Anglo-American comparisons offer all sorts of pitfalls. Most British people think they know the United States, when - thanks to television - they know far more about the organisation of the New York police department than that of the House of Representatives. Cultural differences between the two countries mean that, for example, the "demon eyes" advertisement would be absolutely impossible in an America where Satan's powers are a literal daily belief for millions.

Cosying-up between presidents and prime ministers is a recent and superficial phenomenon. It is difficult to imagine Palmerston tapping his feet while Abe Lincoln played him a selection of pioneer favourites on the harmonium. The famed passion of Ronnie and Maggie led to little of political substance. By contrast, Tony and Bill do have relative youth and a certain political style in common.

So lessons there are. What the President principally has to teach his younger Labour admirer is the art of survival. The past four years are, if nothing else, a tribute to Clinton's resilience. After the great early debacles, such as the failure of healthcare reform, he has been reborn. Whitewater still hangs heavy; some Republicans still hope that the special prosecutor will be their election saviour. But the lesson here from Clinton has to do with staffing. Get rid of duffers and embarrassments. The quality and experience of the inner circle is increasingly important in our quasi- presidential set-up. The top man vitally needs experience at his elbow; a crux role is that of chief of staff, which in British terms means someone an incoming prime minister can carry with him into Number 10 with the savvy to manage not only the official machine and the party, but also the prime minister's weaknesses.

What Clinton has done since the Democrats' staggering losses in the congressional elections two years ago amounts to resurrection. He has been helped, to be sure, by Republican overreach. Newt Gingrich, Republican Speaker, simply failed to deliver his radical anti-statist "contract with America". Clinton has opportunistically preyed on the fears of pensioners and other groups liable to vote Republican but which suck on the teat of state support with Democratic vigour.

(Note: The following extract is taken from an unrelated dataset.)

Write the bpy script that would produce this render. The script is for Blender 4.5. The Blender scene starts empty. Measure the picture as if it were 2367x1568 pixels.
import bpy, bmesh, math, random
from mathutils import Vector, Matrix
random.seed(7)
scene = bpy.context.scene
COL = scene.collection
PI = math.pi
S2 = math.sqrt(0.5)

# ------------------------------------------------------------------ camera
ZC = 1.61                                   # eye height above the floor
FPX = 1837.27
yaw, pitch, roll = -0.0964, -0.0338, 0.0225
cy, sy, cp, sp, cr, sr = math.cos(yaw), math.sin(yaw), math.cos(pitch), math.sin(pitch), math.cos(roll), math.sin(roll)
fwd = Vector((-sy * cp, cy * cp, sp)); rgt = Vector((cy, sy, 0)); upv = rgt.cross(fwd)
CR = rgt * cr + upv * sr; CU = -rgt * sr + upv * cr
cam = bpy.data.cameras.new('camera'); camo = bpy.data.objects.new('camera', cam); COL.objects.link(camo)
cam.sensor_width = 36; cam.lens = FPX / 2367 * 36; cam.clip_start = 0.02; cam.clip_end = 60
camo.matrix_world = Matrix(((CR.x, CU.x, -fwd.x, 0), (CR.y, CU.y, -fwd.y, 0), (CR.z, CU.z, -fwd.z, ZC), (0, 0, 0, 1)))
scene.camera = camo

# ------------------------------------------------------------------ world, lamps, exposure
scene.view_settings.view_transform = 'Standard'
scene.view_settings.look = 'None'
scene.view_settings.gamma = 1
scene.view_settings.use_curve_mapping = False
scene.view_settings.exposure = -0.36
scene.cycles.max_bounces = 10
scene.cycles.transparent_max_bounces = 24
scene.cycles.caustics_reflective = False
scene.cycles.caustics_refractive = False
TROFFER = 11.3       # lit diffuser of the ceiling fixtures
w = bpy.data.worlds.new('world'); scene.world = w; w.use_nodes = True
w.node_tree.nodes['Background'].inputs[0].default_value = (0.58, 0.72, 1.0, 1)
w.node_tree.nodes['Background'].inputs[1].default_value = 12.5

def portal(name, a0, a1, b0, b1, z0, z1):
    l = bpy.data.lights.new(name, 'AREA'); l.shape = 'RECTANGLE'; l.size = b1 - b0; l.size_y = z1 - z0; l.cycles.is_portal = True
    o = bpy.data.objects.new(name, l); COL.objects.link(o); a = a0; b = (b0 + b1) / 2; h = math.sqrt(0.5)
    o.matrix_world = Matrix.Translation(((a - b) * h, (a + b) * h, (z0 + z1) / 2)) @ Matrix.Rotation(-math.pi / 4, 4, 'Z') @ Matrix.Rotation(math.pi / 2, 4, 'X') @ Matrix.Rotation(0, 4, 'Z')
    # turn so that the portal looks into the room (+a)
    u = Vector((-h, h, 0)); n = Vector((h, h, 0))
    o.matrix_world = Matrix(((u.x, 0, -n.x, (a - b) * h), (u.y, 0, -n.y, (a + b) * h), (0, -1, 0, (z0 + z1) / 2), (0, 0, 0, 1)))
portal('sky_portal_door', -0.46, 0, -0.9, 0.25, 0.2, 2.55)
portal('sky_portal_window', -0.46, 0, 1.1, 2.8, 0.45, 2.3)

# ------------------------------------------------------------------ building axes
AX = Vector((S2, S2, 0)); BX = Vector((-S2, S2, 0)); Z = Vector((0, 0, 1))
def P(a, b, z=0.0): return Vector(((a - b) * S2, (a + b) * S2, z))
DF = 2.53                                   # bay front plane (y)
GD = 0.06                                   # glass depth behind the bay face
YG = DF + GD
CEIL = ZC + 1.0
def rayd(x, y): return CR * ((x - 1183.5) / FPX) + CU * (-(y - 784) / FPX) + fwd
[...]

Clinton's course has been unmistakably rightward, as measured by reduced social commitments and the promise of fiscal responsibility - the word "social" does not in the US encompass crime and punishment, including the latest moves to criminalise aspects of tobacco sale and consumption. He had to live with a Republican House and Senate, to be sure, but the cleverness of Clinton has been to dress up his repositioning in the clothes of family and children, which gives him a rhetorical lock on the future, despite the substantial reduction in child support in the latest welfare reform.

Analogies with Blair and Labour are limited by history. Labour has always been a statist party. Prior to the New Deal, the Democrats were the party of strictly limited and local government. President Clinton, moreover, has ways of appealing to outcasts from the latter-day Democratic Party. He comes from a southern state and, while sincere and courageous in his support for gun control, will probably during the election do some stunt reminiscent of his rushing back to Arkansas during the 1992 campaign to oversee the despatch of a condemned man. Tony Blair seems unlikely to win the British election by brandishing a length of hemp.

So, Bill Clinton arrives in Chicago today bearing - by implication - two thoughts for Blair's consideration. One is about ruthlessness - which cuts staff and policy commitments when they fail, regardless of loyalties or history. It is a lesson that Blair needs to learn.

The second lesson is that the attempt - accepted as readily on the left as the right in Britain a decade ago - to define political identity in terms of attitudes towards the state and its powers is over. No useful purpose is served by trying to make consistent the essential incoherence of government here as well as there over the limits of state intervention - the Tories have indeed brilliantly succeeded in their confusion. Clinton reinforces this message. On the powers of government, he is supremely eclectic. His measures on tobacco, brutally interventionist as they are, will win party plaudits and electoral approval. They are Big Government in action. Meanwhile, he wows Wall Street with a tax-cutting plan shamelessly devised to upstage the Republicans. This is Lean and Limited Government. All in all, this is not liberalism or collectivism; it is populism. The formula may work for the President this autumn. It cannot, however, be an option for Tony Blair. He should listen to his deputy's account of Chicago. You can't Clintonise British politics and Labour should not even try.